Dylan's first album of new material since Tempest is a chore to sit through, even with good intentions. It kinda reminds me of the Edwin R Murrow albums I Can Hear It Now, where Dylan comments on the state of the world, all summed on 17 minute Murder Most Fowl, to which Dylan adds puns, phases and other assorted words to comment on that fateful day in Dallas, complete with mellow piano in the background.  His band stays intact, Matt Chamberlain keeps time on drums.  Outside of a couple shuffle blues and one uptempo number, the record is basically is background music to Dylan's ideals.  Listen hard and you'll find memorable ones.
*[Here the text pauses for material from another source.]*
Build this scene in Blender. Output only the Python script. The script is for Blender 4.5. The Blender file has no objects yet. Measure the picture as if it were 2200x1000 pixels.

Tempest, the last album got bogged down by the last two numbers, a rambling wreck of a Titanic song and a eight minute John Lennon eulogy.  At least Murder Most Fowl gets its own CD, but I am never a fan of crappy digipacks, to which this gets lowered a half grade.  Unlike the rest, Rough and Rowdy Ways takes a few listens to get its point across.  To which, nobody gets alive in the end anyway.
B+

Jesse Colin Young-Dreamers (BMG 2019)

Being an old hippie, Jesse wrote the anthem of the 60s with Get Together, and while his solo career may have not been all that substantial he did managed to hang with Warner Music for a while.  But to be honest, his hippie dippy good vibes tend to bore me and with this 62 minute 2019 album, this is in dire need of editing.  Oh it starts out rocking right off the bat with Cast A Stone and Walk The Talk but in between those songs and Look Over Yonder, the record falls off the rails.  Like David Crosby, J.C.Y will make the record the longer than it should.   We certainly need more younger protest singers rather than the over 70 gang, which still cares bout this world.   The key is to stay awake tho.
C+

The Strokes-The New Abnormal (RCA 2020)

To be honest, I never caught on with what they were putting down, beginning with Is This It?  Probably the best suited titled to unremarkable music, Room On Fire had more balls to it but whatever compelled me to try The New Abnormal is to hear what they have been doing since the last time I was interested.  Turns out this is their 80s tribute, starts out fine The Adults Are Talking, but what made Is This It better was that they kept the songs shorter back then.  Rick Rubin may or may not figured much into this album outside of producer's credit, but I found myself like Weezer's black album better than the New Abnormal.